Caves Of Glass - Caves Of Glass (2013)

There is a danger is using Bandcamp as a vessel for your music, and it lies in the tags at the bottom of the page. You can select any number of descriptive words to describe your music, covering every genre and sub genre of music known to man, and probably some that haven't been fully understood yet. But there must be care taken; choose wisely, or you will misrepresent yourself to prospective fans and haters alike. Caves of Glass are not short on talent or dedication. A true global band, with contributions coming from both sides of the pond, this six piece collaboration may only fall short in one way. Their choice of tags has set a bar that their music simply cannot clear. With genre tags ranging from experimental to drone, post metal to post rock, and the ambiguous progressive metal rounding it out, you would be hard pressed to guess what their music truly sounded like. And after five songs, and over 40 minutes of sound and little fury, you might be just as confused by album's end as you were at the beginning. 

Dark ambient sounds help to make the first big splash on "The Hollow," while massive drum beats push them through your speakers. What arises, here and throughout the album, is a bizarre mix of driving post metal and atmospheric background noise, which manage to both mix and repel each other at different moments. Here, that form a single wave, sometimes pushing the limits of a good mix. The counterpoint to all of this comes in two forms; there are a wildly adventurous guitar lead stashed in the mid section, which, while brilliantly played, becomes the straw that broke the production camel's back. Sporadically, an unintelligible vocal pokes through, adding little more than a layer of noise. There are moments when it all comes together, such as the booming portion that comes after the eight minute mark. Built much like the previous track, "Gone From Oceania" has a very clear beginning, middle and end. The electronic tinges of the opening are well conceived, despite becoming the platform for an industrial vocal effect that only highlights the lack of depth in songwriting. The sweeping melodies, courtesy of keyboards and synths, are enjoyable from the interlude perspective, but never truly get beyond that, minus a emotional outro. For a four minute plus track, little is going on from movement to movement.

By now, it becomes harder to reconcile where this album stands on the spectrum of all things metal, often drifting so far into the electronic ambient music side. There is beauty to be found in "Mariana," but it is a subtle, sedated beauty. It would be better suited to an art rock band. It isn't until nearly the six minute mark that you hear any true metal element, and even then, it is sparing at best. Even the high pitched whines of guitar that open "Barren Earth" are difficult to take at face value. You know what you want them to be; the beginning of a bombastic, distorted guitar assault. But applying your wants to reality is less successful, with the track barely getting above a simmer until well into the seventh minute. What arises here, though, is what you had been waiting for since you had hit the play button. With guitar chugging and sliding along, and a loud, reckless bashing of the drum kit, you find a more crushing band, ready to explode at any minute. The blast, however imminent it may seem, never comes. As you fade out of "Barren Earth" and into "The End," melodies take over, and light electronics come to the front of the mix. It is satisfying in it's own way, if not the way you had hoped.

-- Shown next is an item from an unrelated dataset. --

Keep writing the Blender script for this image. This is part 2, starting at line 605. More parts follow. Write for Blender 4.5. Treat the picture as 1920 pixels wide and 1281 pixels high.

Caves Of Glass, and their debut album, provide another exercise for their listeners; it is one of separating what we want and expect to hear, from what is actually there. By no means can we indict the album, citing any lack of quality or creative expression. Those elements are clearly and diligently present. But where the album falls short is where it lands in the wide world of metal. That is to say, by and large, it doesn't. You can isolate moments and say that they do have some of the tenets of metal, whether it be in the distorted guitars or screaming vocals. But those moments, however few and far between they are, simply can't take precedent over everything else you've heard. The use of electronics, ranging from keyboards to synths, is nothing short of masterful, and the soundscapes created are rich and enjoyable on so many levels. But if you want to market yourself to the new wave of modern metal fan, there has to be more than a few blaring excerpts to make your name stick.